Justice Minister Ayelet Shaked, right, arrives at the weekly cabinet meeting in Jerusalem on February 12, 2017. (Emil Salman/POOL)
Justice Minister Ayelet Shaked, right, arrives at the weekly cabinet meeting in Jerusalem on February 12, 2017. (Emil Salman/Pool)

Under an agreement signed with the government ahead of the evacuation, the Amona residents were allowed to pick a new site to rebuild their community — a first state-sanctioned new settlement to be built in decades.

The Prime Minister’s Office did not respond to Channel 2’s request for comment.

The former residents of Amona said that if the reports were true, they would not let the decision pass without protest. “I believe with all my heart that [Netanyahu] won’t back down from the agreement that he signed,” Yossi Dagan, the head of the Samaria Regional Council, told Channel 2.

After the prime minister’s meeting Thursday with US Vice President Mike Pence, a member of Netanyahu’s delegation to Washington said, “We [will] formulate as soon as possible the creation of a mechanism to discuss with the White House construction in the settlements, with the intention of reaching an understanding on this matter.”

Prime Minister Benjamin Netanyahu meets US Vice President Mike Pence in Washington DC, Feburary 16, 2017, (Avi Ohayun/GPO)
Prime Minister Benjamin Netanyahu, left, meets US Vice President Mike Pence in Washington DC, Feburary 16, 2017. (Avi Ohayun/GPO)

Netanyahu had responded to Trump’s request to rein in settlement activity on Wednesday by promising that Israel and the US would try to coordinate their positions on construction in the West Bank, “so that we don’t bump into each other on this every time.”

Last week the residents of Amona voted to move to the Geulat Tzion unauthorized outpost, located in the Shiloh settlement bloc.
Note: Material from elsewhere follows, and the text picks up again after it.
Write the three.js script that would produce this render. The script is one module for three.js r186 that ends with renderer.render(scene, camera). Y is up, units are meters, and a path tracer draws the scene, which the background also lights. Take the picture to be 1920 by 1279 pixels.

While Amona was built on privately owned Palestinian land, Geulat Tzion lies on a state-owned tract.

According to the deal, the new settlement is to be set up within two months.

At the beginning of February, over the course of two days, thousands of police officers streamed to Amona in order to clear out the 42 families and hundreds of protesters who had barricaded themselves inside the homes and a synagogue there, in compliance with a 2014 court decision.

The evacuated residents of Amona were temporarily housed in the nearby Ofra settlement.